Set exercise: Would you return the run of lines that starts at the one with "Build this scene" and ends at the one with "R = math.radians", ends included, exactly as written and without the images?

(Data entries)
**********

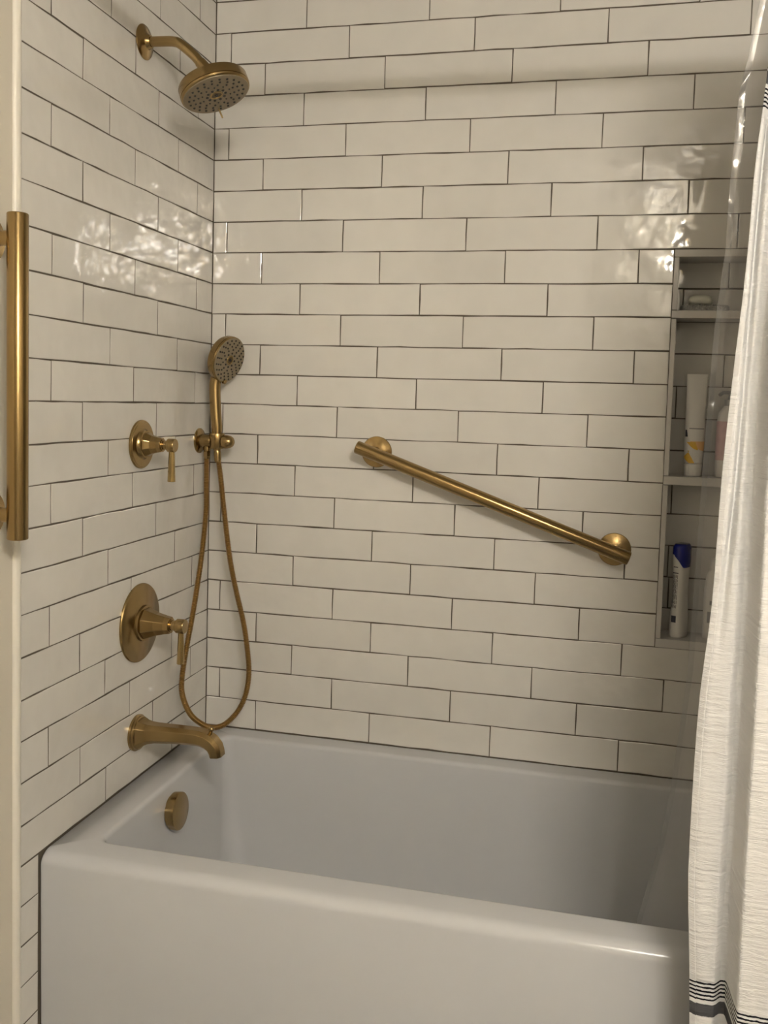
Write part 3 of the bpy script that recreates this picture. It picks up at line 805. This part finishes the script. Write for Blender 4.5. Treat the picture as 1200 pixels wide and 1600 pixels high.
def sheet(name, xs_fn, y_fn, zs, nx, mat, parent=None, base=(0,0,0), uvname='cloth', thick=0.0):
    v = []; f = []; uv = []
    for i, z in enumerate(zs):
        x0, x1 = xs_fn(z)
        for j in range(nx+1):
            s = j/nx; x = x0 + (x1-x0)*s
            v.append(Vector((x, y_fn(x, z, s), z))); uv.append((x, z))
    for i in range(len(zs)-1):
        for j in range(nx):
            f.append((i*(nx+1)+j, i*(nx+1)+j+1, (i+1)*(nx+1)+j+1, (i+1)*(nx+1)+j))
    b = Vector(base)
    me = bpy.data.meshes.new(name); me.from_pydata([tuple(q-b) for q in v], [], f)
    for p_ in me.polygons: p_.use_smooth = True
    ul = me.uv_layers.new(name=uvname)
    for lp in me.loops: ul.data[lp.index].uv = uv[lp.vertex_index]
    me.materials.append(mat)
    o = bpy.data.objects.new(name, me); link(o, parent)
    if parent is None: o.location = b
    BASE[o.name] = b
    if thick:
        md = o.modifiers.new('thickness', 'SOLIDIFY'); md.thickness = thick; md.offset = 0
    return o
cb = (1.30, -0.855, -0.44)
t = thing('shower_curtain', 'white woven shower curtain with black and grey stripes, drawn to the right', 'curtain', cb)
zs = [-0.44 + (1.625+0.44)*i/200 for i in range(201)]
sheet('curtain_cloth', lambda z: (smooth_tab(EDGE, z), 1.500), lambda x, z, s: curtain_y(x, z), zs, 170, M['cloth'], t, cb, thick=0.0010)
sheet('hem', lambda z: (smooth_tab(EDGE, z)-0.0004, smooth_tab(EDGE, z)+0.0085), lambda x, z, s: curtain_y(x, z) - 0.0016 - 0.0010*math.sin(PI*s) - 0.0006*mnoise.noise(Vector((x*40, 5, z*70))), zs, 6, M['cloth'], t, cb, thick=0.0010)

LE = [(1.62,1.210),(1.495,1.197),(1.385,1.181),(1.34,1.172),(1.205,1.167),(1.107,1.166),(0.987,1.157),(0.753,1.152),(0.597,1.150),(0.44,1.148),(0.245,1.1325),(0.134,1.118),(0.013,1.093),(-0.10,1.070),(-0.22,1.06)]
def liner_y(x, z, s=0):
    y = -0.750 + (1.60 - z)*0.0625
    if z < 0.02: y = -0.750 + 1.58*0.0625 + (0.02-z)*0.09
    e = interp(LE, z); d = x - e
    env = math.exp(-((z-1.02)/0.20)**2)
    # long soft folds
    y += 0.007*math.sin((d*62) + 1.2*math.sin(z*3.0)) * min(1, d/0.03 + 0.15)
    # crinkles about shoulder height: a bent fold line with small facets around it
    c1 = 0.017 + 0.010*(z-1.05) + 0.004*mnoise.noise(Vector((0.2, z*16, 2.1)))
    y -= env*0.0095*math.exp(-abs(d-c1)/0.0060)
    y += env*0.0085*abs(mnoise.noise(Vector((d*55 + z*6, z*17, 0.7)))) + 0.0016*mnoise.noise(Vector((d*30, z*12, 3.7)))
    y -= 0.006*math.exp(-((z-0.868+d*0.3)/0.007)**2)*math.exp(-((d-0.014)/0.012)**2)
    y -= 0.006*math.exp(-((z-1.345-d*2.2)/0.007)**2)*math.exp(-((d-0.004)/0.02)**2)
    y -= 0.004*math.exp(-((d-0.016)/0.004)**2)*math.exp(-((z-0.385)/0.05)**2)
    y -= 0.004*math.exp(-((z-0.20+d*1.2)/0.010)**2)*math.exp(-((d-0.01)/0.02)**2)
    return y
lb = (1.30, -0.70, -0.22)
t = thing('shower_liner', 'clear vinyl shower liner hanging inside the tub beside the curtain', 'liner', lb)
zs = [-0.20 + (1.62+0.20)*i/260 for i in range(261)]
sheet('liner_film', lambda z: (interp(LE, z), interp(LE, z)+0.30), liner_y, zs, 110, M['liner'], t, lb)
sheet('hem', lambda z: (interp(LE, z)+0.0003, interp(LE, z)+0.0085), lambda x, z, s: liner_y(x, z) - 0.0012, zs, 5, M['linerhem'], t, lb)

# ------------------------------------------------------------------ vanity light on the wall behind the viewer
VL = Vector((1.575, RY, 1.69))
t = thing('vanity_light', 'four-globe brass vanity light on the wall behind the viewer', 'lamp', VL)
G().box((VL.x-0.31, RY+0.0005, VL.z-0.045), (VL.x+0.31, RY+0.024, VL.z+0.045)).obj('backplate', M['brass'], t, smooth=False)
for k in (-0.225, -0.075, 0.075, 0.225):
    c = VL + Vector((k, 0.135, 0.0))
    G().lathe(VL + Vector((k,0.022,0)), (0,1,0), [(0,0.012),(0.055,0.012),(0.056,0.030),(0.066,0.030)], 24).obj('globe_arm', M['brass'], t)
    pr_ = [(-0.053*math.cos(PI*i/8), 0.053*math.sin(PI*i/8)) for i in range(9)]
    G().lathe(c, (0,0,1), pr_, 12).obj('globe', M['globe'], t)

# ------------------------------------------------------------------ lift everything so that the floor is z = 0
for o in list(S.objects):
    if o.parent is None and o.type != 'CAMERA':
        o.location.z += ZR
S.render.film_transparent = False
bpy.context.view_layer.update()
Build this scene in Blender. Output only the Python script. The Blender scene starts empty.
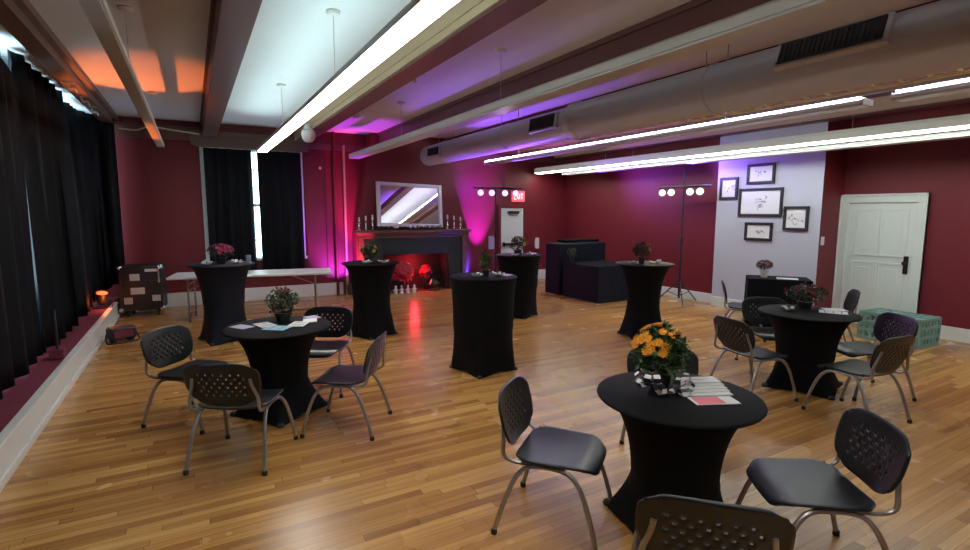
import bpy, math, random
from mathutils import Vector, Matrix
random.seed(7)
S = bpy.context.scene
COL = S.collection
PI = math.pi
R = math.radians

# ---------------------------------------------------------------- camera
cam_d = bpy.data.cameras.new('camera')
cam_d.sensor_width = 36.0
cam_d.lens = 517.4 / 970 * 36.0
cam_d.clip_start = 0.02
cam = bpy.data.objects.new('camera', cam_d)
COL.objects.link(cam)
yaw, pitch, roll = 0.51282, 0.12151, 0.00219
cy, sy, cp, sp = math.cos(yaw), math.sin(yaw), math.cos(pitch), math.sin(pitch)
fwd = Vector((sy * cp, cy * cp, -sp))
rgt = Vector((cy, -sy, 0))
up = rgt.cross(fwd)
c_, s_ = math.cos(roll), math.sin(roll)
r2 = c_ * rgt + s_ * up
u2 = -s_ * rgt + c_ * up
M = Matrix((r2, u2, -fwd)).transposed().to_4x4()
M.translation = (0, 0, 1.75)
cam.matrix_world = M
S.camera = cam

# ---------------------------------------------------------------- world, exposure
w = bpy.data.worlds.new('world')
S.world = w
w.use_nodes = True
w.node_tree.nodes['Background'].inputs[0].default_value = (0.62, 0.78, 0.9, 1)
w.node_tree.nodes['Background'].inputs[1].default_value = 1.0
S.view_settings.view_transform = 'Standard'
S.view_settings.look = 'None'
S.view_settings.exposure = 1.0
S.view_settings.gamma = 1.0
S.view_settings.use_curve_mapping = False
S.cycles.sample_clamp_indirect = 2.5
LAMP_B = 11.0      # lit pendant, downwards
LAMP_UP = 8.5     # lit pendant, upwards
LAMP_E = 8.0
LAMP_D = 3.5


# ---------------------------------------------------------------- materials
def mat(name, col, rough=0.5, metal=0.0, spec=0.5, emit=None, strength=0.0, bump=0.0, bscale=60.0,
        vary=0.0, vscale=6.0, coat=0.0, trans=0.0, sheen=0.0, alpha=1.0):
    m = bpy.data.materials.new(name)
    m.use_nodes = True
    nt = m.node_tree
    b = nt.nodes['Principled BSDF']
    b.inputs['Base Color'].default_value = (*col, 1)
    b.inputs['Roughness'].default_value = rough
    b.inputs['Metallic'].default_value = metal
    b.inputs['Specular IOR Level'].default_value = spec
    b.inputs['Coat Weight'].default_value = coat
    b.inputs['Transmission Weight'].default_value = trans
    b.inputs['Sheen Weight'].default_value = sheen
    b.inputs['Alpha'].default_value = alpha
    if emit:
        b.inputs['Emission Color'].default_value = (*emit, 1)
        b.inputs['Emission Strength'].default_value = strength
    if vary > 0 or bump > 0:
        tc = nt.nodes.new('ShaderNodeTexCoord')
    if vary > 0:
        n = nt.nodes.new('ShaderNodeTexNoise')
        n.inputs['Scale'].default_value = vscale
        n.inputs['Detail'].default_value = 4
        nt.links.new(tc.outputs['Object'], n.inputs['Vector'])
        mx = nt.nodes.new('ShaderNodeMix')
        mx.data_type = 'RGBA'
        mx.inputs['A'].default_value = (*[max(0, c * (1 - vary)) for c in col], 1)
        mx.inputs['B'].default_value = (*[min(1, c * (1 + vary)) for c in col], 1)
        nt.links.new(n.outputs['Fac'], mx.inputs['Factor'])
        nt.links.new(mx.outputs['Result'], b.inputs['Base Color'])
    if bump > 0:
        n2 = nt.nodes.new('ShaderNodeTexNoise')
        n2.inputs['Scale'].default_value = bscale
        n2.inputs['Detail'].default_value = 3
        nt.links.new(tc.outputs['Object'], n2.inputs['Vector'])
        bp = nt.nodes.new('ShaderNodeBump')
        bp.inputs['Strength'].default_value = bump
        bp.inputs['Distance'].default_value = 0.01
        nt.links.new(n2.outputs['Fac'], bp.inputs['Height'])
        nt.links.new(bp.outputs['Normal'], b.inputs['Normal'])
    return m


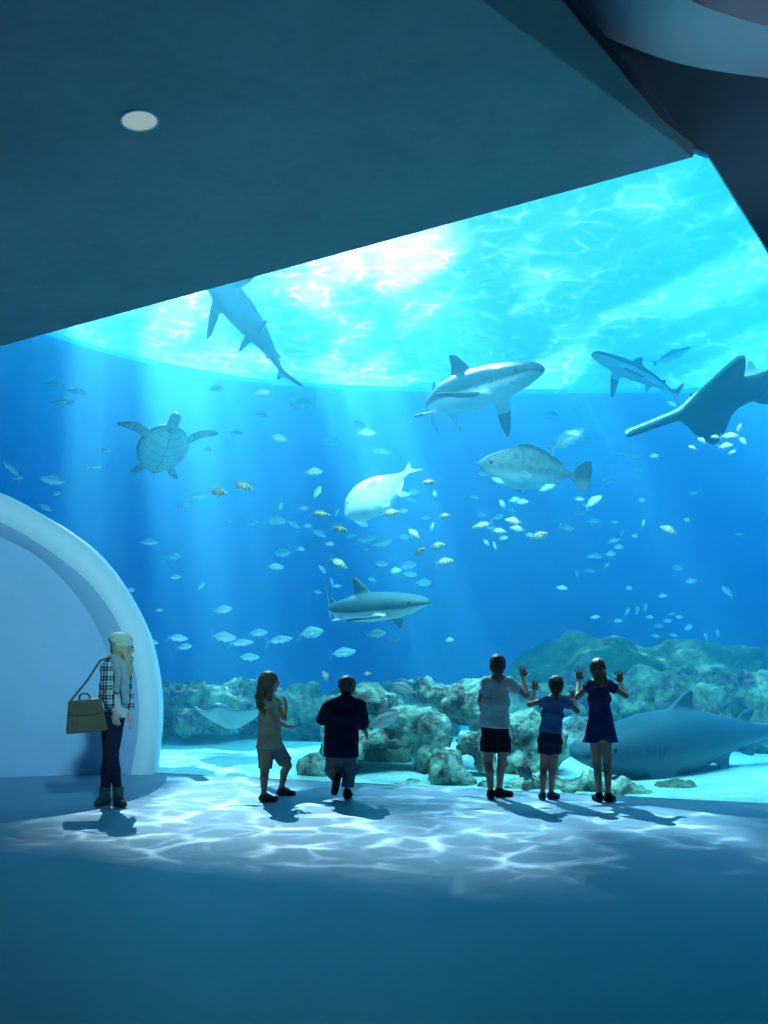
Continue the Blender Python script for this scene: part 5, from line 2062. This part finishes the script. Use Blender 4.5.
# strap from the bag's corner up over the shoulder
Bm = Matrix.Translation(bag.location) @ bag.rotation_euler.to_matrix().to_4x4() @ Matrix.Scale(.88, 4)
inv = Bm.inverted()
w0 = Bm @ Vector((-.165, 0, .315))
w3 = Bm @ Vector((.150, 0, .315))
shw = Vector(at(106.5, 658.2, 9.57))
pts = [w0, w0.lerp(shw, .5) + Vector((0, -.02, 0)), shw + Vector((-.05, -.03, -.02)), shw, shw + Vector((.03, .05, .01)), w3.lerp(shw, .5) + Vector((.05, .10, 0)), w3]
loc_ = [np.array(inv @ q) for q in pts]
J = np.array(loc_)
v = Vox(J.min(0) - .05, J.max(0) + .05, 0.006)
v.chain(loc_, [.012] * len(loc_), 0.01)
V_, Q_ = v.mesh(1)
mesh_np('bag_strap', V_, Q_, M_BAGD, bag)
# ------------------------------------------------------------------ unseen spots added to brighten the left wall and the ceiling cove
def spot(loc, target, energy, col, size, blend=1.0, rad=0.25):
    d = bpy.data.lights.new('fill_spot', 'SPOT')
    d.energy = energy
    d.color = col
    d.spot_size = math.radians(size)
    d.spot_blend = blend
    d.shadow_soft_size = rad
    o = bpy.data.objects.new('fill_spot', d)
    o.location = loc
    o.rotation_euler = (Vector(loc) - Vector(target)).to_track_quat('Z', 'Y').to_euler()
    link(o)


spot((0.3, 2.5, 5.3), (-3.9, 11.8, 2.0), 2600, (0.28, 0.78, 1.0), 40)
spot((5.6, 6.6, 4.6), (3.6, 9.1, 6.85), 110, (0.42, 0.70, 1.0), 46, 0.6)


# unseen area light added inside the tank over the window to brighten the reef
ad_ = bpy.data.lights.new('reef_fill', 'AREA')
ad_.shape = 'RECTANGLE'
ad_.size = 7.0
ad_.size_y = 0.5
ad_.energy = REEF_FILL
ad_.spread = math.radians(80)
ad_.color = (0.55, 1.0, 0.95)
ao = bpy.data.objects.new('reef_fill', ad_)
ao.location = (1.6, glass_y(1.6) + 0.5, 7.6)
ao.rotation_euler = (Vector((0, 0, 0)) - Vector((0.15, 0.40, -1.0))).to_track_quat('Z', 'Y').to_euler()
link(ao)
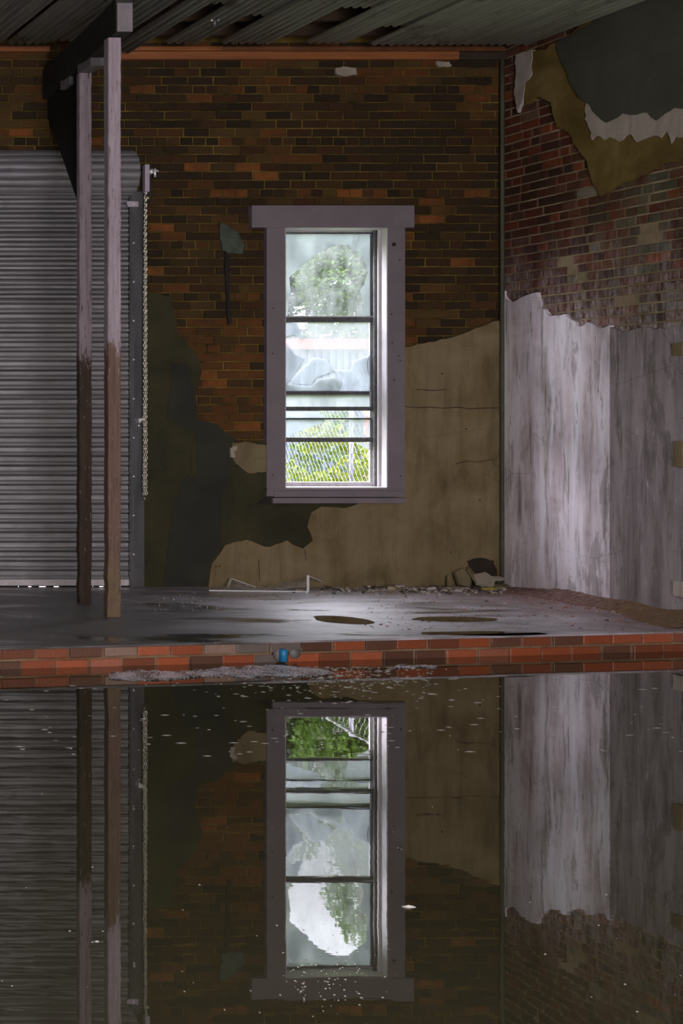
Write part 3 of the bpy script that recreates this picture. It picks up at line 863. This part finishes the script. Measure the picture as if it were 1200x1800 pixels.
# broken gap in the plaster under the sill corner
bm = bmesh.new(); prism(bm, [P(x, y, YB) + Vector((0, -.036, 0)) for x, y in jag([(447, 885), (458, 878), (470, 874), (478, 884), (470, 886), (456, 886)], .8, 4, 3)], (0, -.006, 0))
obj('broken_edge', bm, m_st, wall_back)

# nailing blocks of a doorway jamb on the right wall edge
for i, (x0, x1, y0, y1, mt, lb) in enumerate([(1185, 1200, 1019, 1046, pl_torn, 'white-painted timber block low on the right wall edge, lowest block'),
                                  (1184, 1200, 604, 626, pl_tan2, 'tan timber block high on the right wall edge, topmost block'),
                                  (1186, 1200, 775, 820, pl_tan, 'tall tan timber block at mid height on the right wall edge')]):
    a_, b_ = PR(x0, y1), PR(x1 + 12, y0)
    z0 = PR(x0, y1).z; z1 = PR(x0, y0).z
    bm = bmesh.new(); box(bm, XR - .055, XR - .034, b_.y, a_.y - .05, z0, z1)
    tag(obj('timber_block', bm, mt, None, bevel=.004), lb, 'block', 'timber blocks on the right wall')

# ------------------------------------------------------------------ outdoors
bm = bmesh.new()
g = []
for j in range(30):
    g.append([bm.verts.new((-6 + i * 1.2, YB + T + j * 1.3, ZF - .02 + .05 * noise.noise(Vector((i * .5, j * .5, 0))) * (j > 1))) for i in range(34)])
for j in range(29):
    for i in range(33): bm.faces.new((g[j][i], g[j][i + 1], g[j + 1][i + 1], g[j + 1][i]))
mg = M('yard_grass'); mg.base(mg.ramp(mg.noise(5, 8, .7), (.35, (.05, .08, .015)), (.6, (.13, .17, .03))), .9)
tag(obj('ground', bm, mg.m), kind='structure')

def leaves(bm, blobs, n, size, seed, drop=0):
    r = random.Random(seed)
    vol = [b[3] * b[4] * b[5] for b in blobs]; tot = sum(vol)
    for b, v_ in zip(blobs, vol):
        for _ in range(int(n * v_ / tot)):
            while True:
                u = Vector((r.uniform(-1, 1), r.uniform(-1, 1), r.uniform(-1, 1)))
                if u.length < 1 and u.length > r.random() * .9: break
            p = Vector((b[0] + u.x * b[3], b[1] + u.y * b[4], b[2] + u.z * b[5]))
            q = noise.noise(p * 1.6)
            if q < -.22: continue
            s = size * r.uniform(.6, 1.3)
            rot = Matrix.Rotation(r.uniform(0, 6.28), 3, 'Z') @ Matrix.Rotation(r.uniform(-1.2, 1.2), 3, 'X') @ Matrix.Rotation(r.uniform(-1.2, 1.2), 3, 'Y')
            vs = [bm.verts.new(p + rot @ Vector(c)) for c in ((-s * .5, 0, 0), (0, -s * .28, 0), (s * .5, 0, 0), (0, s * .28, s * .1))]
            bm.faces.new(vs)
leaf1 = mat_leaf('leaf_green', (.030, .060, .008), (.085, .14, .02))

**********

Problem solution:
Build this scene in Blender. Output only the Python script. The Blender scene starts empty.
import bpy, math, random
from mathutils import Vector, Matrix
random.seed(7)
S = bpy.context.scene
COL = S.collection
PI = math.pi
R = math.radians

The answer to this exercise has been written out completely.